Anche l'ironia, marchio distintivo
di ogni neologissimo, è caratteristica concernente quasi tutti gli
scritti malerbiani. Il sorriso, raramente il riso, scaturisce dal
senso di spaesamento frutto di deformazioni linguistiche e
sabotamenti logici* che colorano di assurdo quanto viene asserito con
tono apparentemente serio.
«H!: Interiezione polivalente allo stato puro. Si può usare sia in luogo di ah! che di eh! ih! oh! uh! E può esprimere sia stupore che ira, ammirazione, paura, gioia, noia, dolore, ripugnanza, allegria eccetera».
C'è poi la satira che la passione
civile di chi vive in un paese depredato da politicanti corrotti
mescola a uno sdegno non sempre illuminato da lampi di umorismo
(«Sono bugiadri i grandi evasori fiscali e i ministri italiani nel
momento in cui mentiscono per nascondere le loro malefatte»).

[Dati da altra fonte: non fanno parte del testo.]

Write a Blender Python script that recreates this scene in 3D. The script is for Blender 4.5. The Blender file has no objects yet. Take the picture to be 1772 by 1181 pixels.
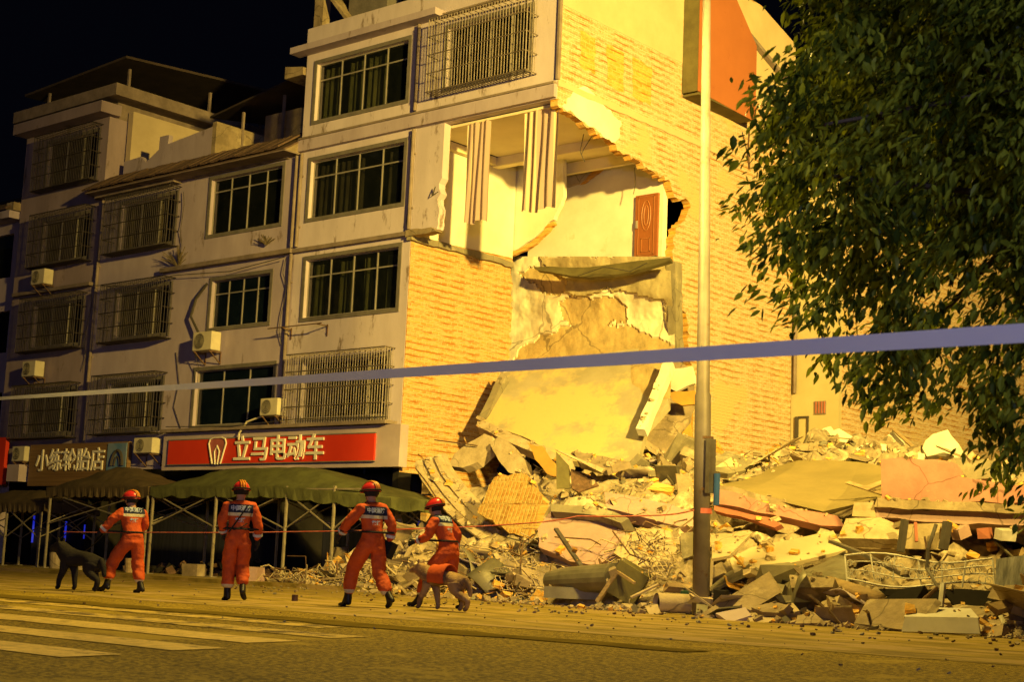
import bpy, bmesh, math, random
import numpy as np
from mathutils import Vector, Matrix, Euler, noise
from mathutils.geometry import tessellate_polygon
from mathutils.bvhtree import BVHTree

S = bpy.context.scene
COL = S.collection
rad = math.radians
rnd = random.Random(7)

# ------------------------------------------------------------ camera, world, light, exposure
H_EYE = .64
FPX, YAW, PITCH, ROLL = 2620., rad(-40.7), rad(8.6), rad(2.42)
cy_, sy_, cp_, sp_ = math.cos(YAW), math.sin(YAW), math.cos(PITCH), math.sin(PITCH)
FWD = Vector((sy_*cp_, cy_*cp_, sp_)); RGT = Vector((cy_, -sy_, 0)); UPV = RGT.cross(FWD)
RGT, UPV = RGT*math.cos(ROLL)+UPV*math.sin(ROLL), UPV*math.cos(ROLL)-RGT*math.sin(ROLL)
cam_d = bpy.data.cameras.new('camera'); cam = bpy.data.objects.new('camera', cam_d); COL.objects.link(cam)
cam.matrix_world = Matrix(((RGT.x, UPV.x, -FWD.x, 0), (RGT.y, UPV.y, -FWD.y, 0), (RGT.z, UPV.z, -FWD.z, H_EYE), (0, 0, 0, 1)))
cam_d.sensor_width = 36; cam_d.lens = FPX/1772*36; cam_d.clip_end = 2000; cam_d.clip_start = .05
S.camera = cam
cam_d.dof.use_dof = True; cam_d.dof.focus_distance = 30; cam_d.dof.aperture_fstop = 5.6

W = bpy.data.worlds.new("World"); S.world = W; W.use_nodes = True
bg = W.node_tree.nodes['Background']; bg.inputs[0].default_value = (.30, .34, .75, 1); bg.inputs[1].default_value = .003
S.view_settings.view_transform = 'Standard'; S.view_settings.look = 'None'; S.view_settings.gamma = 1; S.view_settings.exposure = 0

sun_d = bpy.data.lights.new('cool_fill', 'SUN'); sun_d.energy = .05; sun_d.angle = rad(25); sun_d.color = (.62, .52, 1.)  # weak cool fill added from the camera side
sun = bpy.data.objects.new('cool_fill', sun_d); COL.objects.link(sun)
sun.rotation_euler = Vector((-.62, .75, -.12)).to_track_quat('-Z', 'Y').to_euler()
try:
    S.cycles.use_adaptive_sampling = True; S.cycles.adaptive_threshold = .02
    S.cycles.max_bounces = 6; S.cycles.diffuse_bounces = 3; S.cycles.glossy_bounces = 2; S.cycles.transparent_max_bounces = 12
    S.cycles.sample_clamp_indirect = 4; S.cycles.use_denoising = True
except Exception: pass
LAMP_COL = (1., .685, .135)
FLOOD_POS = Vector((9.0, 12.2, 15.0))
STREET_POS = Vector((-16.1, 18.6, 12.3))

# ------------------------------------------------------------ picture ray helpers (only to read real positions off the survey)
def ray(x, y): return FWD + RGT*((x-886)/FPX) - UPV*((y-590.5)/FPX)
EYE = Vector((0, 0, H_EYE))
def front(x, y, Y): d = ray(x, y); return EYE + d*(Y/d.y)
def side(x, y, X): d = ray(x, y); return EYE + d*(X/d.x)
def gnd(x, y, z=0): d = ray(x, y); return EYE + d*((z-H_EYE)/d.z)

# ------------------------------------------------------------ materials
def nt(m): return m.node_tree.nodes, m.node_tree.links
MATS = {}
def mat(name, c1, c2=None, rough=.85, scale=3., bump=.3, bscale=None, metal=0, c3=None, s3=.6, emit=0, spec=.3, detail=6, lo=.35, hi=.65, sc=(1, 1, 1), t3=.55):
    if name in MATS: return MATS[name]
    m = bpy.data.materials.new(name); m.use_nodes = True; MATS[name] = m
    N, L = nt(m); b = N['Principled BSDF']
    b.inputs['Roughness'].default_value = rough; b.inputs['Metallic'].default_value = metal
    b.inputs['Specular IOR Level'].default_value = spec
    c2 = c2 or tuple(v*.75 for v in c1)
    tc = N.new('ShaderNodeTexCoord'); mp = N.new('ShaderNodeMapping'); mp.inputs['Scale'].default_value = sc
    geo = N.new('ShaderNodeNewGeometry')
    L.new(geo.outputs['Position'], mp.inputs[0])
    n = N.new('ShaderNodeTexNoise'); n.inputs['Scale'].default_value = scale; n.inputs['Detail'].default_value = detail; n.inputs['Roughness'].default_value = .62
    L.new(mp.outputs[0], n.inputs[0])
    r = N.new('ShaderNodeValToRGB'); r.color_ramp.elements[0].position = lo; r.color_ramp.elements[1].position = hi
    r.color_ramp.elements[0].color = (*c2, 1); r.color_ramp.elements[1].color = (*c1, 1)
    L.new(n.outputs[0], r.inputs[0]); out = r.outputs[0]
    if c3:
        n3 = N.new('ShaderNodeTexNoise'); n3.inputs['Scale'].default_value = s3; n3.inputs['Detail'].default_value = 8; n3.inputs['Roughness'].default_value = .7
        L.new(mp.outputs[0], n3.inputs[0])
        r3 = N.new('ShaderNodeValToRGB'); r3.color_ramp.elements[0].position = t3; r3.color_ramp.elements[1].position = t3+.07
        L.new(n3.outputs[0], r3.inputs[0])
        mx = N.new('ShaderNodeMix'); mx.data_type = 'RGBA'; L.new(r3.outputs[0], mx.inputs[0]); L.new(out, mx.inputs[6]); mx.inputs[7].default_value = (*c3, 1)
        out = mx.outputs[2]
    L.new(out, b.inputs['Base Color'])
    if emit: b.inputs['Emission Strength'].default_value = emit; L.new(out, b.inputs['Emission Color'])
    if bump:
        nb = N.new('ShaderNodeTexNoise'); nb.inputs['Scale'].default_value = bscale or scale*6; nb.inputs['Detail'].default_value = 5
        L.new(mp.outputs[0], nb.inputs[0])
        bp = N.new('ShaderNodeBump'); bp.inputs['Strength'].default_value = bump; bp.inputs['Distance'].default_value = .03
        L.new(nb.outputs[0], bp.inputs['Height']); L.new(bp.outputs[0], b.inputs['Normal'])
    return m

def crack(m, scale=.8, width=.006, dark=.5):
    N, L = nt(m); b = N['Principled BSDF']; src = b.inputs['Base Color'].links[0].from_socket
    g = N.new('ShaderNodeNewGeometry'); nz = N.new('ShaderNodeTexNoise'); nz.inputs['Scale'].default_value = 2.5; L.new(g.outputs['Position'], nz.inputs[0])
    mx = N.new('ShaderNodeMix'); mx.data_type = 'VECTOR'; mx.inputs[0].default_value = .25; L.new(g.outputs['Position'], mx.inputs[4]); L.new(nz.outputs['Color'], mx.inputs[5])
    v = N.new('ShaderNodeTexVoronoi'); v.feature = 'DISTANCE_TO_EDGE'; v.inputs['Scale'].default_value = scale; L.new(mx.outputs[1], v.inputs['Vector'])
    c = N.new('ShaderNodeMath'); c.operation = 'LESS_THAN'; c.inputs[1].default_value = width; L.new(v.outputs[0], c.inputs[0])
    k = N.new('ShaderNodeMath'); k.operation = 'MULTIPLY'; k.inputs[1].default_value = 1-dark; L.new(c.outputs[0], k.inputs[0])
    x = N.new('ShaderNodeMix'); x.data_type = 'RGBA'; L.new(k.outputs[0], x.inputs[0]); L.new(src, x.inputs[6]); x.inputs[7].default_value = (.05, .035, .02, 1); L.new(x.outputs[2], b.inputs['Base Color'])
def brick_mat(name, axis, mortar, b1, b2, bw=.5, bh=.14, plaster=None, pt=.6, ms=.02, warp=.03):
    """axis 'y': wall in the Y-Z plane, 'x': X-Z plane, 'o': object coordinates X-Y"""
    m = bpy.data.materials.new(name); m.use_nodes = True; N, L = nt(m); b = N['Principled BSDF']
    b.inputs['Roughness'].default_value = .95; b.inputs['Specular IOR Level'].default_value = .1
    geo = N.new('ShaderNodeNewGeometry'); tc = N.new('ShaderNodeTexCoord')
    src = tc.outputs['Object'] if axis == 'o' else geo.outputs['Position']
    n0 = N.new('ShaderNodeTexNoise'); n0.inputs['Scale'].default_value = 2.2; n0.inputs['Detail'].default_value = 4; L.new(src, n0.inputs[0])
    mr = N.new('ShaderNodeMath'); mr.operation = 'MULTIPLY_ADD'; mr.inputs[1].default_value = warp*2; mr.inputs[2].default_value = -warp; L.new(n0.outputs[0], mr.inputs[0])
    sp = N.new('ShaderNodeSeparateXYZ'); L.new(src, sp.inputs[0])
    cb = N.new('ShaderNodeCombineXYZ')
    L.new(sp.outputs[{'y': 1, 'x': 0, 'o': 0}[axis]], cb.inputs[0])
    ad = N.new('ShaderNodeMath'); ad.operation = 'ADD'; L.new(sp.outputs[{'y': 2, 'x': 2, 'o': 1}[axis]], ad.inputs[0]); L.new(mr.outputs[0], ad.inputs[1]); L.new(ad.outputs[0], cb.inputs[1])
    def br(w, h, s):
        t = N.new('ShaderNodeTexBrick'); t.inputs['Scale'].default_value = 1; t.inputs['Brick Width'].default_value = w; t.inputs['Row Height'].default_value = h
        t.inputs['Mortar Size'].default_value = s; t.inputs['Mortar Smooth'].default_value = .4
        t.inputs['Color1'].default_value = (*b1, 1); t.inputs['Color2'].default_value = (*b2, 1); t.inputs['Mortar'].default_value = (*mortar, 1)
        L.new(cb.outputs[0], t.inputs[0]); return t
    t = br(bw, bh, ms)
    # ragged mortar smears: noise stretched along the courses
    mp = N.new('ShaderNodeMapping'); mp.inputs['Scale'].default_value = (1.3, 4.2, 1); L.new(cb.outputs[0], mp.inputs[0])
    n1 = N.new('ShaderNodeTexNoise'); n1.inputs['Scale'].default_value = 2.4; n1.inputs['Detail'].default_value = 9; n1.inputs['Roughness'].default_value = .75; L.new(mp.outputs[0], n1.inputs[0])
    r1 = N.new('ShaderNodeValToRGB'); r1.color_ramp.elements[0].position = .44; r1.color_ramp.elements[1].position = .6; L.new(n1.outputs[0], r1.inputs[0])
    mx = N.new('ShaderNodeMix'); mx.data_type = 'RGBA'; L.new(r1.outputs[0], mx.inputs[0]); L.new(t.outputs[0], mx.inputs[6]); mx.inputs[7].default_value = (*mortar, 1)
    # strong bed joints every second course
    t2 = br(60, bh*2, .024); t2.inputs['Color1'].default_value = (0, 0, 0, 1); t2.inputs['Color2'].default_value = (0, 0, 0, 1); t2.inputs['Mortar'].default_value = (1, 1, 1, 1)
    n2 = N.new('ShaderNodeTexNoise'); n2.inputs['Scale'].default_value = 1.7; n2.inputs['Detail'].default_value = 5; L.new(src, n2.inputs[0])
    r2 = N.new('ShaderNodeValToRGB'); r2.color_ramp.elements[0].position = .36; r2.color_ramp.elements[1].position = .60; L.new(n2.outputs[0], r2.inputs[0])
    mm = N.new('ShaderNodeMath'); mm.operation = 'MULTIPLY'; L.new(t2.outputs[0], mm.inputs[0]); L.new(r2.outputs[0], mm.inputs[1])
    m2 = N.new('ShaderNodeMix'); m2.data_type = 'RGBA'; L.new(mm.outputs[0], m2.inputs[0]); L.new(mx.outputs[2], m2.inputs[6]); m2.inputs[7].default_value = (b2[0]*.78, b2[1]*.68, b2[2]*.6, 1)
    out = m2.outputs[2]
    if plaster:
        n3 = N.new('ShaderNodeTexNoise'); n3.inputs['Scale'].default_value = .45; n3.inputs['Detail'].default_value = 7; L.new(src, n3.inputs[0])
        r3 = N.new('ShaderNodeValToRGB'); r3.color_ramp.elements[0].position = pt; r3.color_ramp.elements[1].position = pt+.05; L.new(n3.outputs[0], r3.inputs[0])
        m3 = N.new('ShaderNodeMix'); m3.data_type = 'RGBA'; L.new(r3.outputs[0], m3.inputs[0]); L.new(out, m3.inputs[6]); m3.inputs[7].default_value = (*plaster, 1); out = m3.outputs[2]
    L.new(out, b.inputs['Base Color'])
    nb = N.new('ShaderNodeTexNoise'); nb.inputs['Scale'].default_value = 14; nb.inputs['Detail'].default_value = 6; L.new(src, nb.inputs[0])
    a2 = N.new('ShaderNodeMath'); a2.operation = 'ADD'; L.new(nb.outputs[0], a2.inputs[0])
    a3 = N.new('ShaderNodeMath'); a3.operation = 'MULTIPLY_ADD'; a3.inputs[1].default_value = -1.; a3.inputs[2].default_value = 0; L.new(t.outputs['Fac'], a3.inputs[0]); L.new(a3.outputs[0], a2.inputs[1])
    bp = N.new('ShaderNodeBump'); bp.inputs['Strength'].default_value = .7; bp.inputs['Distance'].default_value = .035; L.new(a2.outputs[0], bp.inputs['Height']); L.new(bp.outputs[0], b.inputs['Normal'])
    MATS[name] = m; return m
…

Ancora, l'interesse per la fisica quantistica – Heisenberg è
sempre stato considerato da Malerba una delle massime incarnazioni
della saldatura tra fisica e metafisica – e la valorizzazione
dell'elemento dialettale trovano ampio spazio in
queste pagine (si vedano
le voci “Luco” e “Bisàglia).
In sintesi: chi ha già avuto modo
di leggere almeno i testi imprescindibili dello scrittore bercetano
gusterà questa pubblicazione con interesse e divertimento, ammesso
che riesca ad averla per le mani: non è in vendita e ne sono stati
stampati soltanto pochi esemplari. Chi invece ancora non con conosce
l'autore si affretti a leggere qualcosa (Il
Serpente, Salto
Mortale, Le pietre volanti...).
Luigi Malerba è davvero una figura di spicco della letteratura
italiana contemporanea, un autentico gigante i cui libri sono
destinati, c'è da crederlo e augurarselo, a una sempre maggiore e
meritoria visibilità. Molti ne sono già consapevoli, moltissimi lo
saranno negli anni a venire, c'è da scommetterci.
* «Vedere il lato ridicolo delle
cose, essere in grado di capovolgere l'ottica usuale, rifiutarsi ai
conformismi quotidiani è uno degli esercizi più salutari per
difendersi dalla banalità di base. Il non-sense e il
paradosso sono i due
strumenti più facili da utilizzare e anche i più divertenti per
interpretare la realtà. («Mondoperaio», 6 giugno 1980).